Indeed, Nevada is not the only state looking to blockchain as a way out of the mess created by the feds. This emerging technology may well become the national standard for cannabis financial transactions, taxation, and reporting.
What Are Federal Regulators and Banks Waiting For?
Section 280E of the US tax code bans businesses that traffic in illicit goods from taking advantage of corporate income tax deductions. This means that today, pot purveyors can be taxed at an astronomical rate – even up to 90%. So, although the legal marijuana industry could generate up to $7 billion in federal revenue in business taxes and income and payroll taxes, regulating weed at the federal level would actually be sacrificing a cash cow.
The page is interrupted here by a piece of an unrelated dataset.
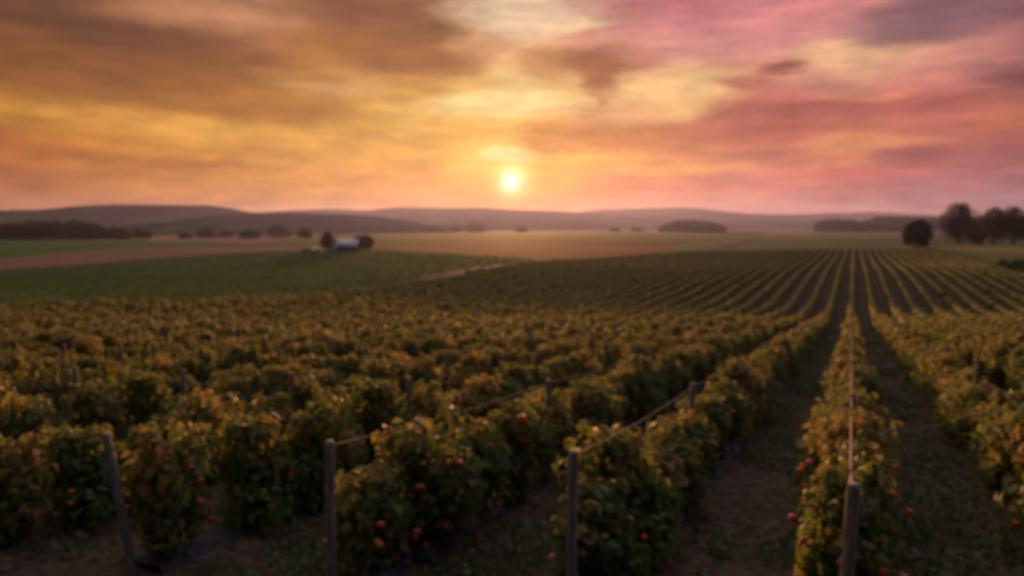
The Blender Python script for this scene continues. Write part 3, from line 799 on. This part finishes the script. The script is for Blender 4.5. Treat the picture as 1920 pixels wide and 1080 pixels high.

As long as legal expansion is limited to the state level, the federal government can continue taxing legitimate weed businesses at a much higher rate than if it were legalized across the board.
This is just penny smart and dollar stupid. Since cannabis businesses can’t bank their money and shifting regulations at the state level effectively motivate vendors to fudge the books, chances are solid that sizable chunks of legitimate cannabis money isn’t being declared for taxation.
New Frontier Data predicts that by 2025, legal marijuana sales will earn as much as $25 billion. A federal tax on cannabis, similar to the tax on tobacco, could generate hundreds of millions per year. And with adequate tracking and reporting, this could offset the short gains of the federal ban on weed.
High on Bipartisan Apathy
With Andrew Yang out of the 2020 presidential race, the chances of cryptocurrency trading becoming federally regulated in the years ahead took a big dive.
Let’s hope that talk about an IRS excise tax on cannabis doesn’t die in parallel. The Man has quite the track record when it comes to earning a piece of things he doesn’t really understand.